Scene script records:
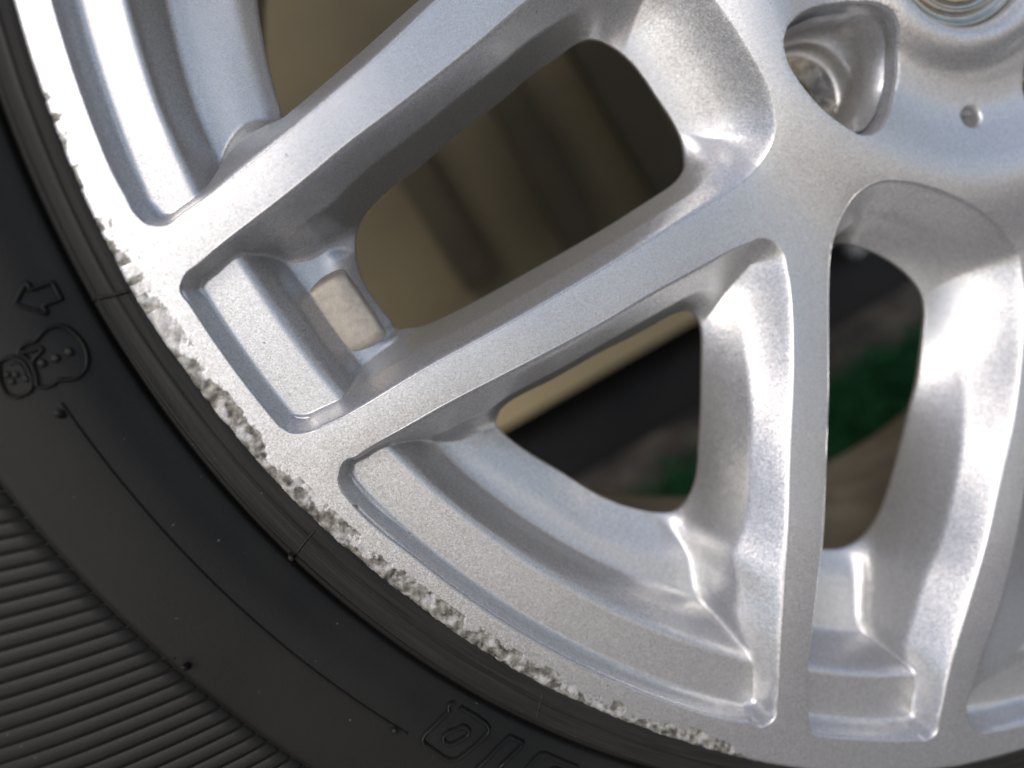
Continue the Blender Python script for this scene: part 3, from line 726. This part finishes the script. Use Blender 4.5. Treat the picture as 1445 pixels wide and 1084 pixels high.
# ------------------------------------------------------------------ the tyre
TR = smooth_prof([(196, -14), (203.5, -9), (206.0, -4), (207.2, -.9), (208.4, -.1), (210.2, .35), (210.6, .65), (211.0, .5), (213.3, .9), (213.8, 1.15), (214.1, .9), (214.3, -.8), (214.9, -1.6), (215.7, -1.5), (216.0, -.2), (216.4, .5), (219.5, 2.5), (223, 4.6), (227.5, 6.3), (232, 7.5), (238, 8.6), (241.2, 8.9), (242.0, 8.0), (243.0, 7.4), (246, 7.6), (256, 8.2), (266, 8.3), (276, 7.4), (285, 5), (293, -2), (298, -14), (301, -28), (303, -60), (303.5, -92), (303, -125), (300, -160), (292, -180), (275, -192), (250, -194), (225, -184), (208, -172)], 5)
tyre_r = TR[:, 0]; iz = np.argmax(TR[:, 0] > 303)
def tyre_h(r): m = slice(0, 170); return np.interp(r, TR[:iz, 0], TR[:iz, 1])
def dens(prof): return prof
thT = np.r_[np.arange(-175, -75, .35), np.arange(-75, 185, 1.5)]
aT = np.radians(thT); nT = len(thT)
oo = r_out(thT); 
def tyre_grid():
    R = np.repeat(TR[None, :, 0], nT, 0); Z = np.repeat(TR[None, :, 1], nT, 0)
    w_ = 1 - sstep((R - 208) / 9); R = R + (oo[:, None] - 208.3) * w_       # seats on the traced lip
    return np.stack([R * np.cos(aT)[:, None], R * np.sin(aT)[:, None], Z], -1)
TG = tyre_grid()
TF = grid_faces(nT, len(TR), closed_u=True)
tyre = link('tyre', new_mesh('tyre', TG.reshape(-1, 3), TF, RUBBER), wheel, 'black winter tyre sidewall with fine slanted ribs and raised marks')

def tyre_pt(px, py, lift=0.0):
    z = 6.0
    for _ in range(25):
        x, y = bp(px, py, -z); r = math.hypot(x, y); z = .5 * z + .5 * (float(tyre_h(r)) + lift)
    return np.array([float(x), float(y), z])
def ridge(pxs, w=.42, h=.42, closed=False, name='ridge', label=None, n_sub=4, parent=None, smooth_line=False, pts3=None):
    """a raised moulded line on the sidewall following photographed points"""
    P = np.array([tyre_pt(*p) for p in pxs]) if pts3 is None else np.array(pts3)
    if smooth_line: c2 = catmull(P[:, :2], closed, 6)[0]
    else:
        c2 = []
        m = len(P) if closed else len(P) - 1
        for i in range(m):
            for t_ in np.linspace(0, 1, n_sub, endpoint=False): c2.append(P[i, :2] * (1 - t_) + P[(i + 1) % len(P), :2] * t_)
        if not closed: c2.append(P[-1, :2])
        c2 = np.array(c2)
    n = len(c2)
    if closed: tg = np.roll(c2, -1, 0) - np.roll(c2, 1, 0)
    else: tg = np.gradient(c2, axis=0)
    tg /= np.linalg.norm(tg, axis=1)[:, None] + 1e-9; nm = np.c_[-tg[:, 1], tg[:, 0]]
    sec = [(-1.0, -.25), (-.62, .62), (-.25, .97), (.25, .97), (.62, .62), (1.0, -.25)]
    V_ = []
    for a_, b_ in sec:
        q = c2 + nm * a_ * w; V_.append(np.c_[q, tyre_h(np.hypot(*q.T)) + b_ * h])
    V_ = np.stack(V_, 1).reshape(-1, 3); F_ = grid_faces(n, 6, closed_u=closed)
    me = new_mesh(name, V_, F_[:, ::-1], RUBBER)
    return link(name, me, parent or tyre, label)
def dot(px, py, r=.9, h=.8, name='stud', lean=(0, 0)):
    c = tyre_pt(px, py); k = 14; a = np.linspace(0, 2 * np.pi, k, endpoint=False)
    rings = [(1.15, -.3, 0), (1.0, h * .6, .5), (.8, h * .9, .85), (.4, h, 1)]
    V_ = np.concatenate([np.c_[c[0] + r * s_ * np.cos(a) + lean[0] * q, c[1] + r * s_ * np.sin(a) + lean[1] * q, np.full(k, c[2] + zz)] for s_, zz, q in rings] + [[[c[0] + lean[0], c[1] + lean[1], c[2] + h]]])
    F_ = []
    for j in range(3): F_ += [(j * k + i, j * k + (i + 1) % k, (j + 1) * k + (i + 1) % k, (j + 1) * k + i) for i in range(k)]
    F_ += [(3 * k + i, 3 * k + (i + 1) % k, 4 * k) for i in range(k)]
    return link(name, new_mesh(name, V_, F_, RUBBER), tyre)

# arrow outline
ridge([(22,429),(40,397),(44,409),(75,398),(88,422),(62,431),(68,443)], closed=True, name='arrow_mark', label='raised arrow outline on the sidewall', w=.45, h=.85)
# snowman outlines: body, scarf, head, buttons, face
ridge([(28,499),(33,488),(42,484),(50,482),(57,474),(66,465),(80,460),(93,461),(106,470),(118,484),(124,500),(124,515),(118,526),(107,534),(95,536),(84,536),(76,542),(66,546),(55,545),(52,530),(46,514),(36,503)], closed=True, smooth_line=True, name='snowman_mark', label='raised outline of the snowman body', w=.45, h=.85)
ridge([(30,497),(46,495),(58,490),(61,494),(50,505),(45,512)], name='scarf_mark', w=.5, h=.7)
ridge([(0,512),(6,507),(18,504),(32,508),(40,518),(47,536),(45,549),(36,556),(24,560),(12,557),(4,545),(0,530)], closed=True, smooth_line=True, name='snowman_head_mark', label='raised outline of the snowman head', w=.45, h=.85)
ridge([(14,515),(26,513),(34,522),(37,533)], smooth_line=True, name='smile_mark', w=.22, h=.3)
for p in ((59,513),(78,506),(97,497)): dot(*p, .75, .55, 'button')
for p in ((10,529),(22,529),(17,539),(37,535)): dot(*p, .55, .45, 'snowman_feature')
# lettering cut off by the frame
ridge([(633,1004),(633,993),(641,991)], name='letter', w=.52, h=.9)
ridge([(633,1002),(600,1034),(596,1042),(598,1048),(626,1068),(636,1072),(646,1070),(688,1034),(690,1027),(687,1021),(672,1010),(649,997)], name='letter', label='raised outline letter like a rounded D with a gap', w=.52, h=.9)
ridge([(651,1024),(657,1025),(662,1030),(660,1037),(641,1048),(633,1050),(626,1045),(625,1038),(632,1032),(646,1028)], closed=True, name='letter', w=.52, h=.9)
ridge([(672,1084),(700,1056),(719,1038),(738,1047),(733,1054),(705,1080),(712,1092),(690,1110),(660,1098)], closed=True, name='letter', label='raised outline letter I', w=.52, h=.9)
ridge([(815,1082),(790,1072),(770,1063),(762,1063),(755,1069),(740,1086),(742,1096),(760,1108),(790,1122)], name='letter', label='raised outline letter cut off by the frame like a G', w=.52, h=.9)
ridge([(800,1092),(784,1084),(776,1086),(768,1094),(772,1100)], name='letter', w=.52, h=.9)
# moulding line round the sidewall and its vent nibs
pa = []
for a in np.arange(-152.2, -128.4, .4): pa.append((226.9 * math.cos(math.radians(a)), 226.9 * math.sin(math.radians(a)), 0))
ridge(None, pts3=pa, name='mould_line', w=.40, h=.6, n_sub=2)
dot(88, 585, .75, 1.6, 'vent_nib', (-.3, .5)); dot(555, 1028, .7, 1.3, 'vent_nib', (.3, -.1)); dot(411, 784, .8, 1.4, 'vent_nib', (0, -.4)); dot(264, 941, .7, 2.6, 'vent_nib', (0, 1.2)); dot(246, 929, .2, .3, 'vent_nib')
# parting ticks across the bead
for (a, b) in (((131, 424), (181, 411)), ((413, 783), (448, 744)), ((757, 1011), (766, 973))):
    ridge([a, ((a[0] + b[0]) / 2, (a[1] + b[1]) / 2), b], name='parting_line', w=.38, h=.5, n_sub=5)
# slanted ribs: one shape turned about the hub
def rib_mesh():
    t0 = 0.0; r0 = 242.8; P = [np.array([r0, 0.0])]; ang = math.radians(-28)
    while np.hypot(*P[-1]) < 286:
        p = P[-1]; ra = math.atan2(p[1], p[0]); d = ang * .86 + ra * .35; P.append(p + 3.0 * np.array([math.cos(d), math.sin(d)]))
    P = np.array(P); r = np.hypot(*P.T); th_ = np.arctan2(P[:, 1], P[:, 0])
    pitch = math.radians(.70)
    V_ = []
    for f_, hz in ((0.0, -.6), (.04, .45), (.12, .62), (.76, .78), (.87, .7), (.92, -.6)):
        a = th_ + pitch * f_; e = sstep((r - 242.6) / 1.0); V_.append(np.c_[r * np.cos(a), r * np.sin(a), tyre_h(r) + hz * (.25 + .75 * e)])
    V_ = np.stack(V_, 1).reshape(-1, 3); F_ = grid_faces(len(P), 6)
    n = len(P); F_ = F_.tolist() + [[0, 1, 2, 3], [0, 3, 4, 5]]
    return new_mesh('rib', V_, [tuple(f) for f in F_], RUBBER)
ribm = rib_mesh()
for i in range(98):
    o = link('rib', ribm, tyre); o.rotation_euler = (0, 0, math.radians(-176 + .70 * i))

# ------------------------------------------------------------------ behind and around the wheel
def box(name, x0, x1, y0, y1, z0, z1, m, parent=None, label=None, bev=2.0, **kw):
    import bmesh
    bm = bmesh.new(); bmesh.ops.create_cube(bm, size=1)
    for v in bm.verts: v.co = Vector(((x0 + x1) / 2 + v.co.x * (x1 - x0), (y0 + y1) / 2 + v.co.y * (y1 - y0), (z0 + z1) / 2 + v.co.z * (z1 - z0))) * MM
    bmesh.ops.bevel(bm, geom=bm.edges[:], offset=bev * MM, segments=2, affect='EDGES')
    me = bpy.data.meshes.new(name); bm.to_mesh(me); bm.free(); me.materials.append(m)
    return link(name, me, parent, label, **kw)
YW = 440.0
e1 = on_plane(700, 603, 1, YW); e2 = on_plane(1190, 345, 1, YW)
EZ = (e1[2] + e2[2]) / 2; XR = on_plane(1193, 345, 1, YW)[0]
TY = on_plane(1230, 532, 2, 12)[1]
gx = 30000
ground = box('ground', -gx, gx, -gx, gx, -60, 0, PAVING, kind='structure')
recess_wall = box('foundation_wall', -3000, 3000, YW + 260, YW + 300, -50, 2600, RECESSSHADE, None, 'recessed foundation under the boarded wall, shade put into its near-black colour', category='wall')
# boarded wall: a pale beam at the bottom, boards darkened for shade, strips added as slanting shadows
bw = bpy.data.objects.new('boarded_wall', None); scene.collection.objects.link(bw)
bw['label'] = 'boarded wall, shade and shadows put into dark boards and strips, pale beige bottom beam, blurred behind the spokes'; bw['category'] = 'wall'
box('bottom_beam', -2600, XR, YW, YW + 60, EZ, EZ + 62, BOARD, bw, 'pale beige bottom beam')
z = EZ + 62
for i in range(2):
    box('board', -2600, XR + 400, YW + 22, YW + 44, z + .5, z + 1099.5, SHADEDBOARD, bw); z += 1100
def shadow_strip(p, q, wd):  # thin dark box added where a shadow crosses the wall
    a = on_plane(*p, 1, YW + 10); b = on_plane(*q, 1, YW + 10); d = b - a; ln = np.linalg.norm(d); m_ = (a + b) / 2
    o = box('shadow_strip', -ln / 2, ln / 2, -8, 8, -wd / 2, wd / 2, SHADOWSTRIP, bw); o.location = Vector(m_) * MM; o.rotation_euler = (0, -math.atan2(d[2], d[0]), 0)
shadow_strip((790, -30), (985, 320), 44); shadow_strip((690, 90), (840, 380), 30); shadow_strip((560, 200), (680, 400), 30)
SY = on_plane(880, 640, 2, 0)[1]
soil = box('soil_strip', -3000, 3000, TY, SY, -20, 3, SOIL, kind='structure')
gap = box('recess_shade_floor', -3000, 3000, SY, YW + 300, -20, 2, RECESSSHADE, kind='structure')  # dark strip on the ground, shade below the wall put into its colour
dark_strip = box('dark_reflection_strip', -2500, 2500, -950, -100, -20, 4, MIRRORDARK, kind='structure')  # unseen strip added so the lower flange mirrors darker ground
turf_base = box('turf_base', -2500, 2500, 150, TY, -20, 5, TURFBASE, kind='structure')
pole = box('downpipe', XR + 10, XR + 28, YW + 2, YW + 18, 5, EZ + 130, POLE, None, 'thin pale pipe beside the end of the pale beam', 3.0, category='pipe')
# artificial grass blades
nb_ = 22000
bx = rng.uniform(-200, 520, nb_); by = rng.uniform(146, TY + 6, nb_); by = np.where(rng.random(nb_) < .12, TY + np.abs(rng.normal(0, 14, nb_)), by); ba = rng.uniform(0, 2 * np.pi, nb_); hh = rng.uniform(9, 17, nb_); lx = rng.normal(0, 4.5, nb_); ly = rng.normal(0, 4.5, nb_)
wx = np.cos(ba) * .9; wy = np.sin(ba) * .9
V_ = np.stack([np.c_[bx - wx, by - wy, np.full(nb_, 4.)], np.c_[bx + wx, by + wy, np.full(nb_, 4.)], np.c_[bx + wx * .5 + lx * .6, by + wy * .5 + ly * .6, 4 + hh * .7], np.c_[bx + lx * 1.3, by + ly * 1.3, 4 + hh]], 1).reshape(-1, 3)
F_ = (np.arange(nb_)[:, None] * 4 + np.array([0, 1, 2, 3])[None])
tf = link('artificial_grass', new_mesh('artificial_grass', V_, F_, TURF, False), None, 'green artificial grass on the ground behind the wheel', kind='stuff', category='grass')
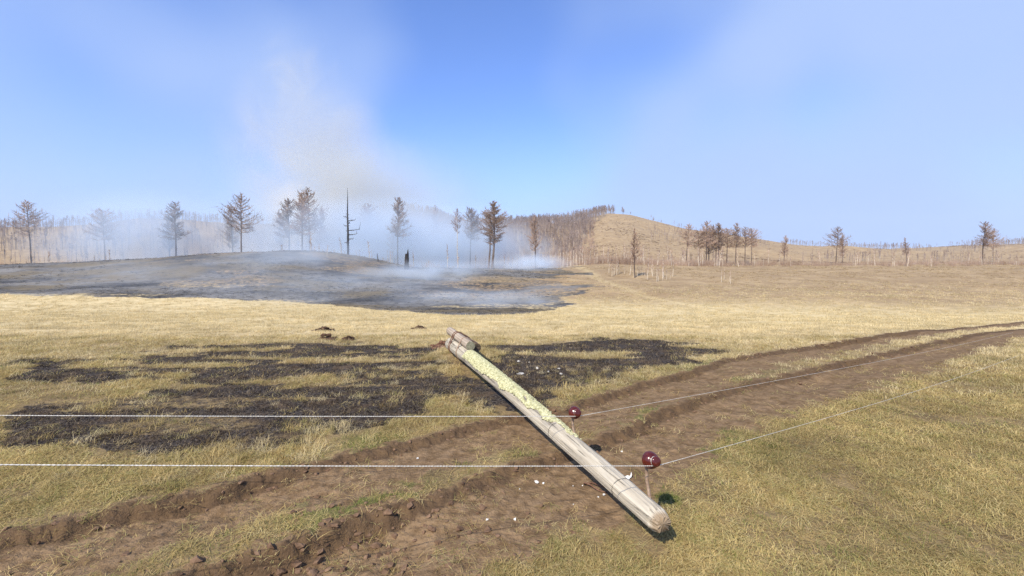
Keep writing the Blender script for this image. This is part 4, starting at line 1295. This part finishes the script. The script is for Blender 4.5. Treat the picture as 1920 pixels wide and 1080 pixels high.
stump(943, 503, 491, 'short charred stub, upright, on the middle mound of the burnt slope', 0.13)
stump(929, 503, 494, 'short charred stick leaning right beside the upright stub', 0.09, 0.6)
stump(709, 490, 475, 'thin charred stick on the skyline of the left knoll', 0.10, -0.15)

# birch saplings: thin pale stems, each an object, sharing a few meshes
def sapling_mesh(seed, h=4.0):
    r_ = np.random.default_rng(seed); mb = MB()
    z = np.array([-0.2, 0, 0.3 * h, 0.65 * h, h]); w = np.cumsum(r_.normal(0, 0.06, (5, 2)), axis=0)
    P = np.stack([w[:, 0] + r_.uniform(-0.06, 0.06) * z, w[:, 1], z], -1)
    mb.tube(P, np.array([0.062, 0.058, 0.05, 0.034, 0.012]), 5, 0)
    for k in range(26):
        f = r_.uniform(0.35, 0.98); a = r_.uniform(0, 6.28)
        b = np.array([np.interp(f * h, z, P[:, 0]), np.interp(f * h, z, P[:, 1]), f * h])
        mb.spike(b, b + np.array([math.cos(a) * 0.5, math.sin(a) * 0.5, r_.uniform(0.3, 1.0)]) * r_.uniform(0.4, 0.95), 0.028, 1)
    return mb.mesh('birch_sapling', [M_BIRCH, M_BIRCHTWIG], False)
SAPS = [sapling_mesh(401 + i) for i in range(6)]
def sapling(X, Y, h, label, group):
    o = bpy.data.objects.new('birch_sapling', random.choice(SAPS)); COL.objects.link(o)
    o.location = (X, Y, h1(X, Y)); s = h / 4.0; o.scale = (s * 1.1, s * 1.1, s); o.rotation_euler = (random.uniform(-0.05, 0.05), random.uniform(-0.08, 0.08), random.uniform(0, 6.28))
    tag(o, label, 'sapling', group)
for k in range(150):
    px = random.uniform(1045, 1365); Y = random.uniform(93, 112)
    sapling((px - 960) / FPX * Y, Y, random.uniform(2.2, 4.9), 'thin pale birch sapling in the long dense row at the top of the right slope', 'birch row along the top of the right slope')
for k in range(40):
    px = random.uniform(1366, 1960); Y = random.uniform(93, 116)
    sapling((px - 960) / FPX * Y, Y, random.uniform(1.8, 4.3), 'thin pale birch sapling in the row running right of the larch grove', 'birch row right of the grove')
for (c0, c1, yb, n, lb) in ((1135, 1172, 516, 9, 'left'), (1180, 1225, 522, 16, 'middle'), (1230, 1262, 526, 10, 'right')):
    for k in range(n):
        px = random.uniform(c0, c1); X, Y = ground(px, yb + random.uniform(-9, 3))
        sapling(X, Y, random.uniform(1.3, 3.6) * Y / 75.0, f'pale birch sapling in the {lb} of three small clumps on the open slope', f'{lb} sapling clump on the open slope')
for k in range(4):
    X, Y = ground(random.uniform(1352, 1372), 530 + random.uniform(-6, 4)); sapling(X, Y, random.uniform(1.2, 2.4), 'low pale sapling alone at the right end of the open slope', 'saplings at the right end of the slope')
for k in range(38):
    px = random.uniform(556, 745); Y = random.uniform(84, 108)
    sapling((px - 960) / FPX * Y, Y, random.uniform(1.6, 4.2), 'thin birch sapling veiled by smoke behind the left knoll', 'saplings in smoke behind the knoll')
for k in range(26):
    px = random.uniform(770, 1040); Y = random.uniform(86, 112)
    sapling((px - 960) / FPX * Y, Y, random.uniform(1.4, 3.6), 'thin birch sapling standing in the ground smoke behind the middle mound', 'saplings in smoke behind the mound')
for k in range(22):
    px = random.uniform(-40, 554); Y = random.uniform(86, 112)
    sapling((px - 960) / FPX * Y, Y, random.uniform(1.6, 4.0), 'thin birch sapling on the far left part of the smoking ridge', 'saplings on the far left ridge')
# three saplings that stand out
for (px, yt, yb, lb) in ((839, 458, 502, 'crooked white birch sapling at the right of the saddle, brightest in the smoke'), (1076, 449, 486, 'leaning white birch at the left end of the birch row'), (613, 458, 480, 'pale forked birch sapling on the crest of the left knoll')):
    X, Y = ground(px, yb); Y = min(Y, 96); X = (px - 960) / FPX * Y
    sapling(X, Y, at(px, yt, Y)[2] - h1(X, Y), lb, 'single white saplings')

# wood on the hill: reads as one mass, one object
def forest():
    r_ = rng
    protos = []
    for i in range(7):
        mb = MB(); q = np.random.default_rng(501 + i); h = 10.0
        mb.tube([(0, 0, -0.5), (q.normal(0, .1), 0, h * 0.5), (q.normal(0, .15), q.normal(0, .15), h)], [0.15, 0.11, 0.03], 3, 0, False)
        b0 = 0.35 if i % 2 else 0.5
        for k in range(26):
            f = q.uniform(b0, 0.98); a = q.uniform(0, 6.28); t = (f - b0) / (1 - b0)
            b = np.array([0, 0, f * h]); L = (1.6 if i % 2 else 1.2) * (0.35 + math.sin(math.pi * min(1, 0.2 + t * 0.8))) * q.uniform(0.5, 1.0)
            mb.spike(b, b + np.array([math.cos(a), math.sin(a), q.uniform(0.2, 0.9)]) * L, 0.10, 1)
        V = np.vstack(mb.V); T = []; M = []
        for f, mm in zip(mb.F, mb.M):
            if len(f) == 4: T += [(f[0], f[1], f[2]), (f[0], f[2], f[3])]; M += [mm, mm]
            else: T.append(f); M.append(mm)
        protos.append((V, np.array(T), np.array(M)))
    # places: everywhere left of the bare spur, a patch in the gully right of it, more beyond
    n = 30000
    u = r_.uniform(-1.35, 1.35, n); Y = np.sqrt(r_.uniform(135 ** 2, 392 ** 2, n))
    edge = np.interp(Y, [130, 150, 250, 330, 385], [0.165, 0.16, 0.175, 0.205, 0.235])
    edge = edge + (fbm(u * 30, Y * 0.03, 181, 3) - 0.5) * 0.05
    left = u < edge
    n2 = fbm(u * 14, Y * 0.02, 185, 3)
    gully = (u > 0.31) & (u < 0.62) & (Y > 215) & (Y < 330) & (n2 > 0.47) & (np.abs(u - 0.33 - (330 - Y) * 0.0012) < 0.16)
    sky = (u > 0.42) & (Y > 368) & (n2 > 0.46)
    right = (u > 0.62) & (n2 > 0.44)
    k = (left & (r_.random(n) < np.where(u > -0.2, 1.0, np.where(u > -0.5, 0.5, 0.15)))) | (gully & (r_.random(n) < 0.22)) | (right & (r_.random(n) < 0.2)) | (sky & (r_.random(n) < 0.22))
    u, Y = u[k], Y[k]; X = u * Y; Z = H0(X, Y); n = len(X)
    print('forest trees', n)
    Vs = []; Fs = []; Ms = []; off = 0
    who = r_.integers(0, len(protos), n); ang = r_.uniform(0, 6.28, n); sc = r_.uniform(0.38, 0.85, n) * np.interp(Y, [135, 220, 390], [0.75, 1.0, 1.15])
    sc = np.where(Y > 360, sc * 0.85, sc); sc = np.where(u > 0.26, sc * 0.62, sc)
    for p, (V, T, M) in enumerate(protos):
        id_ = np.where(who == p)[0]; m_ = len(id_)
        c, s = np.cos(ang[id_])[:, None], np.sin(ang[id_])[:, None]; S = sc[id_][:, None]
        W = np.stack([(V[:, 0] * c - V[:, 1] * s) * S, (V[:, 0] * s + V[:, 1] * c) * S, V[:, 2][None] * S], -1) + np.stack([X, Y, Z], -1)[id_][:, None, :]
        Vs.append(W.reshape(-1, 3)); Fs.append((T[None] + (off + np.arange(m_) * len(V))[:, None, None]).reshape(-1, 3)); Ms.append(np.tile(M, m_)); off += m_ * len(V)
    me = mesh_np('bare_wood', np.vstack(Vs), np.vstack(Fs), [M_FTRUNK, M_FTWIG], False, np.concatenate(Ms))
    tag(obj('bare_wood', me), 'bare grey brown wood covering the hillside left of the grassy spur', 'wood', kind='stuff')
forest()

# trees that stand out on the hilltop
def hill_tree(px, yt, Y, label):
    X = (px - 960) / FPX * Y; zb = h1(X, Y); hgt = max(3.0, at(px, yt, Y)[2] - zb)
    t = empty('hilltop_tree', (X, Y, zb)); s = hgt / 12.0; t.scale = (s * 1.3, s * 1.3, s); t.rotation_euler = (0, 0, random.uniform(0, 6))
    tr, cr = LARCH['narrow']; obj('trunk', tr, t); obj('crown', cr, t)
    tag(t, label, 'tree', 'trees standing out on the hilltop')
hill_tree(1165.5, 387, 372, 'left of the two dark trees standing apart on the bare hilltop')
hill_tree(1168, 391, 376, 'right, shorter of the two dark trees standing apart on the bare hilltop')
hill_tree(1181, 402, 375, 'tiny stick like tree on the skyline right of the hilltop pair')
hill_tree(1224, 411, 374, 'small tree half way down the bare skyline right of the summit')
hill_tree(1238, 416, 374, 'very small tree low on the bare skyline right of the summit')
for i, (px, yt) in enumerate(((1098, 392), (1112, 386), (1122, 384), (1133, 383), (1141, 385), (1149, 389))):
    hill_tree(px, yt, 370, ['leftmost', 'second', 'third', 'fourth', 'fifth', 'rightmost'][i] + ' tall tree from the left in the dark stand beside the summit')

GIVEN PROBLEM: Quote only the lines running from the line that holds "Keep writing the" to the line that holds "stump(709, 490, 475, 'thin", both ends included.

TASK OUTPUT:
Keep writing the Blender script for this image. This is part 4, starting at line 1295. This part finishes the script. The script is for Blender 4.5. Treat the picture as 1920 pixels wide and 1080 pixels high.
stump(943, 503, 491, 'short charred stub, upright, on the middle mound of the burnt slope', 0.13)
stump(929, 503, 494, 'short charred stick leaning right beside the upright stub', 0.09, 0.6)
stump(709, 490, 475, 'thin charred stick on the skyline of the left knoll', 0.10, -0.15)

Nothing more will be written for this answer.